Donald E. Wildmon, a conservative activist whose alarm over indecency on television spawned a national organization, the American Family Association, a once powerful cog of the Christian right, and who led boycotts over sexuality and gay themes in some of America’s most popular TV shows and in the arts, died in Tupelo, Miss., where he lived, on Dec 28. He was 85.

The cause was Lewy body dementia, according to a statement posted by the American Family Association.

Mr. Wildmon’s crusades beginning in the 1970s against boundary-pushing trends in popular culture and the arts — including high-profile attacks on the National Endowment for the Arts — were an early thunderclap of the culture wars that have moved from the fringe of the Republican Party to its mainstream.

A former pastor in the United Methodist Church, Mr. Wildmon became a lightning rod for liberals, who attacked him for bigotry and stifling free speech. In 1981, the president of NBC, Fred Silverman, a champion of socially conscious television, said that Mr. Wildmon’s threats to boycott advertisers were “a sneak attack on the foundation of democracy.”

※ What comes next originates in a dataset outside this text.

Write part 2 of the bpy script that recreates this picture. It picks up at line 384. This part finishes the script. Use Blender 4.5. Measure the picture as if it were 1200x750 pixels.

“A boycott,” Mr. Wildmon responded in an interview with The New York Times that year, “is as legal and as American as apple pie.”

Over more than three decades, groups that Mr. Wildmon led boycotted Target stores for substituting the word “holiday” for “Christmas,” ran full-page ads denouncing the 1990s police drama “NYPD Blue” for “steamy sex scenes” and picketed a Hollywood studio over Martin Scorsese’s “The Last Temptation of Christ,” which portrayed Jesus as having sexual desires.